>> begin SUPPLIED INFORMATION

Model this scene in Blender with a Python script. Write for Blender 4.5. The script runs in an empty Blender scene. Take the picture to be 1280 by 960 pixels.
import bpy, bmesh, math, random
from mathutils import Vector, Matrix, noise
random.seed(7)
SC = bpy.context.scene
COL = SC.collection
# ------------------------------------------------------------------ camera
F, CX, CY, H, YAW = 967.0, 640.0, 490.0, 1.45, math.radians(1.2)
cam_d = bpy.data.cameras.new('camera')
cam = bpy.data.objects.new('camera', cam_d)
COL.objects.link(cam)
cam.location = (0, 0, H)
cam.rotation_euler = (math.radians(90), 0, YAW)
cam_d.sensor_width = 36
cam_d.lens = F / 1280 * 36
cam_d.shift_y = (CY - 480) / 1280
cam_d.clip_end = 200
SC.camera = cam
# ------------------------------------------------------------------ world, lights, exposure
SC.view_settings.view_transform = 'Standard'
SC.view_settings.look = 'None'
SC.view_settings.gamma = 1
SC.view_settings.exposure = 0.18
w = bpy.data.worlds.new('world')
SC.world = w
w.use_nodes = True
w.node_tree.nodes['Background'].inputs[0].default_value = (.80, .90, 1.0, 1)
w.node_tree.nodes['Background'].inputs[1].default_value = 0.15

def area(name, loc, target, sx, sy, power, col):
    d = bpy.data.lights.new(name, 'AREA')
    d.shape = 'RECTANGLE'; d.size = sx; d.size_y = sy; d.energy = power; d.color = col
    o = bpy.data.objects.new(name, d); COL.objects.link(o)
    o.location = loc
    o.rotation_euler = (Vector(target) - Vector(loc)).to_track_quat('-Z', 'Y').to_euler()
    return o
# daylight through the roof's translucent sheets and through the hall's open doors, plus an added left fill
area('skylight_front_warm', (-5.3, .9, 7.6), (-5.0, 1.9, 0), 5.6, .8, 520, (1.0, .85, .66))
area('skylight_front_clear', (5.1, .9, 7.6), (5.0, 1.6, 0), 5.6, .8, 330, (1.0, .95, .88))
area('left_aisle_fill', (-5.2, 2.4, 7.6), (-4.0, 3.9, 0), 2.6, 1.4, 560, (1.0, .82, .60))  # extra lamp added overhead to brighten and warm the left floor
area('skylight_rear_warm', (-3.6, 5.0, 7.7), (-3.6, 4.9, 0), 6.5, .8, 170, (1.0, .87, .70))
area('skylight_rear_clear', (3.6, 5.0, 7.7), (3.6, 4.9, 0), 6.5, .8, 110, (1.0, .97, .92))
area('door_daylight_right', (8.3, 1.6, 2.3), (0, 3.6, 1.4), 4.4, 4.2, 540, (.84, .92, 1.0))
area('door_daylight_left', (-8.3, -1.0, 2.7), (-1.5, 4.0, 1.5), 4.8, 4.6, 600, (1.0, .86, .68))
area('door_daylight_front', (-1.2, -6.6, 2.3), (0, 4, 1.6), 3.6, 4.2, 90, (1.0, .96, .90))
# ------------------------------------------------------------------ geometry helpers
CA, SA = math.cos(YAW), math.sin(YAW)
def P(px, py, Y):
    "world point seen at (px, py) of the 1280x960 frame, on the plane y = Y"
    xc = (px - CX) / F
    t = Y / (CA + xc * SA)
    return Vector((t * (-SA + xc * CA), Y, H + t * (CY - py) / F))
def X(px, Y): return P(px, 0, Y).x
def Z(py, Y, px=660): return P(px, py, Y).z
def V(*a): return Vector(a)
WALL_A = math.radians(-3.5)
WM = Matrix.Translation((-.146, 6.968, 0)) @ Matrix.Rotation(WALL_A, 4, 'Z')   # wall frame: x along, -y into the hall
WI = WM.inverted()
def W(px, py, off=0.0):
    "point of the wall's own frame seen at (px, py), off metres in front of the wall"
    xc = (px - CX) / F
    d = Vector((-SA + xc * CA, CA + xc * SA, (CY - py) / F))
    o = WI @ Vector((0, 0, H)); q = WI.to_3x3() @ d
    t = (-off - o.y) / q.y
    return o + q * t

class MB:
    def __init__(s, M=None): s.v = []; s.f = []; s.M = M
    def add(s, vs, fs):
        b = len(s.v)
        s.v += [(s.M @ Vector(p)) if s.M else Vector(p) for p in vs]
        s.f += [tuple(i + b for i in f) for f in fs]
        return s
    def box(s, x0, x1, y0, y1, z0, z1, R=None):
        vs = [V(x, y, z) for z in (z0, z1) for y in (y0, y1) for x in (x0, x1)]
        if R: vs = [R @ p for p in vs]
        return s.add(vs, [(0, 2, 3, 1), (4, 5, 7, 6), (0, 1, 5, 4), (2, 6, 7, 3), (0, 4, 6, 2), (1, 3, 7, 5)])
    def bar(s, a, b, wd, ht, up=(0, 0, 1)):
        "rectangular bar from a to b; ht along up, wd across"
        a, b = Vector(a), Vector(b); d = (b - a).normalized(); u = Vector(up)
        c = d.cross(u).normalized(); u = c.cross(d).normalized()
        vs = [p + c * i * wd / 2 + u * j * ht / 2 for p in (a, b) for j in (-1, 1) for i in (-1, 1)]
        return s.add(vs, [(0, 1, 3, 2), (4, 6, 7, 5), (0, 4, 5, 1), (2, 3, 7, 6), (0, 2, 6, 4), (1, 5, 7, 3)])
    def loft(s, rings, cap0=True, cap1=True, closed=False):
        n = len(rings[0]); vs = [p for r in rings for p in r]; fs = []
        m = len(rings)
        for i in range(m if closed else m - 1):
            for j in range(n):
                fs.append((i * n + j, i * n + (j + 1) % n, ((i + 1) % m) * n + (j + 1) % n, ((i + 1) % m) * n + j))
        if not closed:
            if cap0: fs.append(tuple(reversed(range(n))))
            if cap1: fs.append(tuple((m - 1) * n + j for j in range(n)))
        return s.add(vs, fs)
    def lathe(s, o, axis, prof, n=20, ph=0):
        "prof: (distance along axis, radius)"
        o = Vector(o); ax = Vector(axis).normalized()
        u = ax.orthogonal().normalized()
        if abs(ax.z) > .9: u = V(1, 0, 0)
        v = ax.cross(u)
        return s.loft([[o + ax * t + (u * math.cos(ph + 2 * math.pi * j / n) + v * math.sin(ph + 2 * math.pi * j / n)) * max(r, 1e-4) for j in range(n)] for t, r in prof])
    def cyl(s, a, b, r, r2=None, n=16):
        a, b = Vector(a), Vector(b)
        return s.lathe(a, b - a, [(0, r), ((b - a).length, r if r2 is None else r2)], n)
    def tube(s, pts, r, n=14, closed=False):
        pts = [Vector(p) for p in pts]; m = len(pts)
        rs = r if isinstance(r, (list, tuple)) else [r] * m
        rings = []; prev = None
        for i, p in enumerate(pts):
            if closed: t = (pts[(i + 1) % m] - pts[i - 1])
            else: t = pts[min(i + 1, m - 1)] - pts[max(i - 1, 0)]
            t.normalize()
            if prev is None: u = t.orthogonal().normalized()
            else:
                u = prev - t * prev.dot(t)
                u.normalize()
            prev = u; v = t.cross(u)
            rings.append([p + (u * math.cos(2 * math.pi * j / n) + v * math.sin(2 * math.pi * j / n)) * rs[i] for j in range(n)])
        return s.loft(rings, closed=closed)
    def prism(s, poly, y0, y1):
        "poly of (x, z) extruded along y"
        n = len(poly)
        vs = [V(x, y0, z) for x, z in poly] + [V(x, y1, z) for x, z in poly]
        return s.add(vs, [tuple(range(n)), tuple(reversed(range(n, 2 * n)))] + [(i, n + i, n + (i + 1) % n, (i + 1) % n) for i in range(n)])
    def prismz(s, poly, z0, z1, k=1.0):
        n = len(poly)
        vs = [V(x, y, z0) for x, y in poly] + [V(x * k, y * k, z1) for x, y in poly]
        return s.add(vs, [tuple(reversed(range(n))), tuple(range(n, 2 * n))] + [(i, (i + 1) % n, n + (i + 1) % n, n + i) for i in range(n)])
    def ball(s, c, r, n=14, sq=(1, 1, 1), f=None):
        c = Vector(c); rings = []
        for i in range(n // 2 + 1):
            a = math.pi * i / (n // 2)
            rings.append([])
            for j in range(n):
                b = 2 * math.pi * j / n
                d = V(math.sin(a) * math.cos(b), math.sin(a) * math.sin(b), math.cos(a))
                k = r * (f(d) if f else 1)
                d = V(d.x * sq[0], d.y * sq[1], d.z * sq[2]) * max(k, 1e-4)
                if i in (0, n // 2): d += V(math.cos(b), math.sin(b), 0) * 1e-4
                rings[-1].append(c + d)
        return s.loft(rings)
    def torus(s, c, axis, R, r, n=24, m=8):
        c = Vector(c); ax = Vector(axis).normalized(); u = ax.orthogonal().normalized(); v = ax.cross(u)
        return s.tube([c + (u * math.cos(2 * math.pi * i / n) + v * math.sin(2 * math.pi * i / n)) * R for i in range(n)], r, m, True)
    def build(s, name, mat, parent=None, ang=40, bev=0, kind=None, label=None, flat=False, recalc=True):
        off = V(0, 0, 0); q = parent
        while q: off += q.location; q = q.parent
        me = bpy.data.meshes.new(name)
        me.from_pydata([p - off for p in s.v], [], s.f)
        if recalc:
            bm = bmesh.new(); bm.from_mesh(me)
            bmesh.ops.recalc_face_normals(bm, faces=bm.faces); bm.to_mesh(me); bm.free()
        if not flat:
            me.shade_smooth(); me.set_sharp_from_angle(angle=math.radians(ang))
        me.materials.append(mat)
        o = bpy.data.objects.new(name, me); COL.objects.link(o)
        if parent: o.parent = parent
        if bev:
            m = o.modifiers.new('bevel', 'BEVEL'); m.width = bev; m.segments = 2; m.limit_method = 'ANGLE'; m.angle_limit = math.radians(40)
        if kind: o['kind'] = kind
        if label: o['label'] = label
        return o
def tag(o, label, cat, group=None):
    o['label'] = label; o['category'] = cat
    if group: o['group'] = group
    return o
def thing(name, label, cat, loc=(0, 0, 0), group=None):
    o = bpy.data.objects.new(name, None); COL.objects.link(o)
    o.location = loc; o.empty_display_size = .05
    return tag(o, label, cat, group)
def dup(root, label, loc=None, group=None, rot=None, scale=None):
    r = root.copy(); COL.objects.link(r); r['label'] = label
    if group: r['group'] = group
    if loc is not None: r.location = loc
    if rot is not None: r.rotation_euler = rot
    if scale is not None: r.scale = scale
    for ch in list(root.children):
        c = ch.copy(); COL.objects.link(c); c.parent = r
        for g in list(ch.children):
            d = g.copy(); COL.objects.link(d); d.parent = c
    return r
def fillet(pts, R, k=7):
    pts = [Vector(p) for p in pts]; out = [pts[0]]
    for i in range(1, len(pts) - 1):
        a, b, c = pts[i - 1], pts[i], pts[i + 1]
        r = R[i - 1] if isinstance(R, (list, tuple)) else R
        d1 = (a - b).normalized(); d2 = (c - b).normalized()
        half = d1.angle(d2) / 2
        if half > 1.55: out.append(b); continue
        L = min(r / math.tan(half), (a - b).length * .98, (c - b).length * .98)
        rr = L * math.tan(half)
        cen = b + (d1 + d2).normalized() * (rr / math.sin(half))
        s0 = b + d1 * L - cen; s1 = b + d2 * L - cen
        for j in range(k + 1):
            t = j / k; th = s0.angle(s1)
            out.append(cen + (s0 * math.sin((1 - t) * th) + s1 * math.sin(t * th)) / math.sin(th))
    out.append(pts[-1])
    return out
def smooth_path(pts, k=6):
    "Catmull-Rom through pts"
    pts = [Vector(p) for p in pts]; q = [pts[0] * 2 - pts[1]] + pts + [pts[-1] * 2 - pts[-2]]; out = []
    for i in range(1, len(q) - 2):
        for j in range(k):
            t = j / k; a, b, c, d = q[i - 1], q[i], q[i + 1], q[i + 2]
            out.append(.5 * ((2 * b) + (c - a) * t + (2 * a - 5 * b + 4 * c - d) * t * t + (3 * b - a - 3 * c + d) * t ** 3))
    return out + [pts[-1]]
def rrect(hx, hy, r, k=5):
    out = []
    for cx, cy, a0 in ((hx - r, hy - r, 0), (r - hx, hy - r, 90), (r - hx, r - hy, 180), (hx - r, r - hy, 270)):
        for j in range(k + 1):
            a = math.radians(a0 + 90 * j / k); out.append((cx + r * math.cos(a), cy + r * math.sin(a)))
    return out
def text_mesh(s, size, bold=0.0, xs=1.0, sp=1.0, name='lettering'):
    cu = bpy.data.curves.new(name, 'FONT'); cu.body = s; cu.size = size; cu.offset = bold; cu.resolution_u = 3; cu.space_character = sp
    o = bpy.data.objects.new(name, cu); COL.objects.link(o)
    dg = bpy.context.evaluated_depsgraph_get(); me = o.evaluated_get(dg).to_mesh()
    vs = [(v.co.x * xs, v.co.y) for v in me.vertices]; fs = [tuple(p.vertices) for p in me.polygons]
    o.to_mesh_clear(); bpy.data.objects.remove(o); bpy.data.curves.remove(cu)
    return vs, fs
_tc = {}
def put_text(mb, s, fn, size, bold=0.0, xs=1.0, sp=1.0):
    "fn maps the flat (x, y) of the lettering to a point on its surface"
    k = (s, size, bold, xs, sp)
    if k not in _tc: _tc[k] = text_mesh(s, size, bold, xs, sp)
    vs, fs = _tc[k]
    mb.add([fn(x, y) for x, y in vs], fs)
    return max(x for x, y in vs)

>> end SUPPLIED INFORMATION

• _AIM_
Looking at the material above, please copy exactly every line from its first line through the line containing "w.node_tree.nodes['Background'].inputs[1].default_value = 0.15", with both ends included and nothing else.

• _FULL SOLUTION_
Model this scene in Blender with a Python script. Write for Blender 4.5. The script runs in an empty Blender scene. Take the picture to be 1280 by 960 pixels.
import bpy, bmesh, math, random
from mathutils import Vector, Matrix, noise
random.seed(7)
SC = bpy.context.scene
COL = SC.collection
# ------------------------------------------------------------------ camera
F, CX, CY, H, YAW = 967.0, 640.0, 490.0, 1.45, math.radians(1.2)
cam_d = bpy.data.cameras.new('camera')
cam = bpy.data.objects.new('camera', cam_d)
COL.objects.link(cam)
cam.location = (0, 0, H)
cam.rotation_euler = (math.radians(90), 0, YAW)
cam_d.sensor_width = 36
cam_d.lens = F / 1280 * 36
cam_d.shift_y = (CY - 480) / 1280
cam_d.clip_end = 200
SC.camera = cam
# ------------------------------------------------------------------ world, lights, exposure
SC.view_settings.view_transform = 'Standard'
SC.view_settings.look = 'None'
SC.view_settings.gamma = 1
SC.view_settings.exposure = 0.18
w = bpy.data.worlds.new('world')
SC.world = w
w.use_nodes = True
w.node_tree.nodes['Background'].inputs[0].default_value = (.80, .90, 1.0, 1)
w.node_tree.nodes['Background'].inputs[1].default_value = 0.15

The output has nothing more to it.